● DATA EXCERPT:
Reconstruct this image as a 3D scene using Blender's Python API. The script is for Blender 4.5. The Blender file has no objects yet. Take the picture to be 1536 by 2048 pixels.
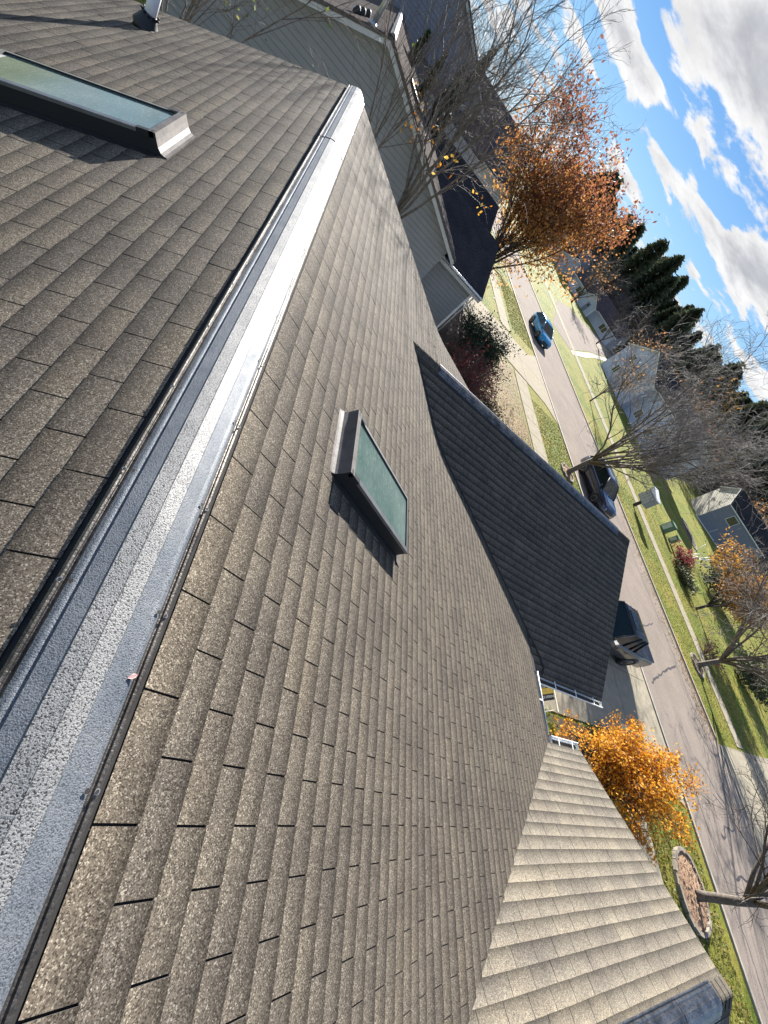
import bpy, math, random
from mathutils import Vector, Matrix, noise
rnd = random.Random(7)
sc = bpy.context.scene
COL = sc.collection
R = math.radians
G = -6.0                                            # street and lawn level (metres below the ridge)
SUNE, SKY, EXPO, CLW, CL_X, CL_Y = 4.9, .024, 1.85, 11.8, 5.3, 1.9

# ------------------------------------------------------------------ mesh builder
class MB:
    def __init__(s): s.v = []; s.f = []; s.m = []; s.uv = []; s.sm = []
    def face(s, pts, m=0, uv=None, smooth=False):
        b = len(s.v); s.v.extend([tuple(p) for p in pts]); s.f.append(tuple(range(b, b + len(pts))))
        s.m.append(m); s.uv.append(uv); s.sm.append(smooth)
    def add(s, verts, faces, m=0, smooth=False):
        b = len(s.v); s.v.extend([tuple(p) for p in verts])
        for f in faces:
            s.f.append(tuple(b + i for i in f)); s.m.append(m); s.uv.append(None); s.sm.append(smooth)
    def box(s, x0, x1, y0, y1, z0, z1, m=0):
        v = [(x, y, z) for z in (z0, z1) for y in (y0, y1) for x in (x0, x1)]
        s.add(v, [(0, 2, 3, 1), (4, 5, 7, 6), (0, 1, 5, 4), (1, 3, 7, 5), (3, 2, 6, 7), (2, 0, 4, 6)], m)
    def hexa(s, bot, top, m=0):
        n = len(bot); s.add(list(bot) + list(top), [tuple(range(n))[::-1], tuple(range(n, 2 * n))] +
              [(i, (i + 1) % n, n + (i + 1) % n, n + i) for i in range(n)], m)
    def tube(s, pts, rads, k=6, m=0, cap=True, smooth=True):
        rings = []; n = len(pts); up = Vector((0.12, 0.31, 0.94))
        for i, p in enumerate(pts):
            d = (Vector(pts[min(i + 1, n - 1)]) - Vector(pts[max(i - 1, 0)]))
            if d.length < 1e-7: d = Vector((0, 0, 1))
            d.normalize(); a = d.cross(up)
            if a.length < .05: a = d.cross(Vector((1, 0, 0)))
            a.normalize(); b = d.cross(a)
            rings.append([Vector(p) + (a * math.cos(t) + b * math.sin(t)) * rads[i] for t in [2 * math.pi * j / k for j in range(k)]])
        v = [q for r_ in rings for q in r_]
        f = [(i * k + j, i * k + (j + 1) % k, (i + 1) * k + (j + 1) % k, (i + 1) * k + j) for i in range(n - 1) for j in range(k)]
        if cap: f += [tuple(range(k))[::-1], tuple(range((n - 1) * k, n * k))]
        s.add(v, f, m, smooth)
    def disc(s, c, r, nrm=(0, 0, 1), k=14, m=0):
        n_ = Vector(nrm).normalized(); a = n_.orthogonal().normalized(); b = n_.cross(a); c = Vector(c)
        s.face([c + (a * math.cos(t) + b * math.sin(t)) * r for t in [2 * math.pi * j / k for j in range(k)]], m)
    def build(s, name, mats, parent=None, origin=None):
        me = bpy.data.meshes.new(name)
        if origin is None: origin = Vector(parent.location) if (parent is not None and parent.get('_w')) else Vector((0, 0, 0))
        o = Vector(origin)
        me.from_pydata([(x - o.x, y - o.y, z - o.z) for x, y, z in s.v], [], s.f)
        if not isinstance(mats, (list, tuple)): mats = [mats]
        for m in mats: me.materials.append(m)
        me.polygons.foreach_set('material_index', s.m)
        me.polygons.foreach_set('use_smooth', s.sm)
        if any(u is not None for u in s.uv):
            lay = me.uv_layers.new(name='UVMap'); d = []
            for u, f in zip(s.uv, s.f):
                if u is None: d.extend([0.5, .5] * len(f))
                else:
                    for q in u: d.extend(q)
            lay.data.foreach_set('uv', d)
        me.update()
        ob = bpy.data.objects.new(name, me); COL.objects.link(ob)
        if parent is not None:
            ob.parent = parent
            if parent.get('_w') and parent.type == 'MESH': pass
        else: ob.location = o
        return ob

def world_root(name, label, cat, loc, group=None):
    """Empty whose children are built in world coordinates."""
    o = bpy.data.objects.new(name, None); COL.objects.link(o); o.location = loc; o.empty_display_size = .3
    o['_w'] = 1; tag(o, label, cat, group); return o
def local_root(name, label, cat, loc=(0, 0, 0), rz=0, group=None):
    o = bpy.data.objects.new(name, None); COL.objects.link(o); o.location = loc; o.rotation_euler = (0, 0, rz)
    o.empty_display_size = .3; tag(o, label, cat, group); return o
def tag(o, label=None, cat=None, group=None, kind=None):
    if label: o['label'] = label
    if cat: o['category'] = cat
    if group: o['group'] = group
    if kind: o['kind'] = kind
    return o
def sub(mb, name, mats, part, root):                # sub-part: child of a part, both in the root's space
    ob = mb.build(name, mats, None, origin=root.location if root.get('_w') else (0, 0, 0)); ob.location = (0, 0, 0)
    ob.parent = part; return ob
def copy_tree(o, parent=None):
    c = o.copy(); COL.objects.link(c)
    if parent is not None: c.parent = parent
    for ch in list(o.children): copy_tree(ch, c)
    return c

# ------------------------------------------------------------------ materials
def nt(name):
    m = bpy.data.materials.new(name); m.use_nodes = True; t = m.node_tree; b = t.nodes['Principled BSDF']
    return m, t, b
def N(t, typ, **kw):
    n = t.nodes.new(typ)
    for k, v in kw.items(): setattr(n, k, v)
    return n
def ramp(t, stops, interp='LINEAR'):
    n = N(t, 'ShaderNodeValToRGB'); n.color_ramp.interpolation = interp; e = n.color_ramp.elements
    while len(e) < len(stops): e.new(.5)
    for i, (p, c) in enumerate(stops): e[i].position = p; e[i].color = (*c, 1) if len(c) == 3 else c
    return n
def noise_tex(t, scale, detail=4, rough=.55, src=None, dist=0):
    n = N(t, 'ShaderNodeTexNoise'); n.inputs['Scale'].default_value = scale; n.inputs['Detail'].default_value = detail
    n.inputs['Roughness'].default_value = rough; n.inputs['Distortion'].default_value = dist
    if src is not None: t.links.new(src, n.inputs['Vector'])
    return n
def mixc(t, a, b, f, mode='MIX'):
    n = N(t, 'ShaderNodeMix', data_type='RGBA', blend_type=mode)
    for sock, val in ((n.inputs['Factor'], f), (n.inputs['A'], a), (n.inputs['B'], b)):
        if hasattr(val, 'is_output'): t.links.new(val, sock)
        elif isinstance(val, (int, float)): sock.default_value = val
        else: sock.default_value = (*val, 1)
    return n.outputs['Result']
def math_(t, op, a, b=None, c=None, clamp=False):
    n = N(t, 'ShaderNodeMath', operation=op); n.use_clamp = clamp
    for i, v in enumerate((a, b, c)):
        if v is None: continue
        if hasattr(v, 'is_output'): t.links.new(v, n.inputs[i])
        else: n.inputs[i].default_value = v
    return n.outputs[0]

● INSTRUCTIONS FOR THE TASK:
Your task is to reproduce exactly the lines from the start of the data above through the line containing "SUNE, SKY, EXPO, CLW, CL_X, CL_Y", leaving every picture out.

● THE SOLUTION:
Reconstruct this image as a 3D scene using Blender's Python API. The script is for Blender 4.5. The Blender file has no objects yet. Take the picture to be 1536 by 2048 pixels.
import bpy, math, random
from mathutils import Vector, Matrix, noise
rnd = random.Random(7)
sc = bpy.context.scene
COL = sc.collection
R = math.radians
G = -6.0                                            # street and lawn level (metres below the ridge)
SUNE, SKY, EXPO, CLW, CL_X, CL_Y = 4.9, .024, 1.85, 11.8, 5.3, 1.9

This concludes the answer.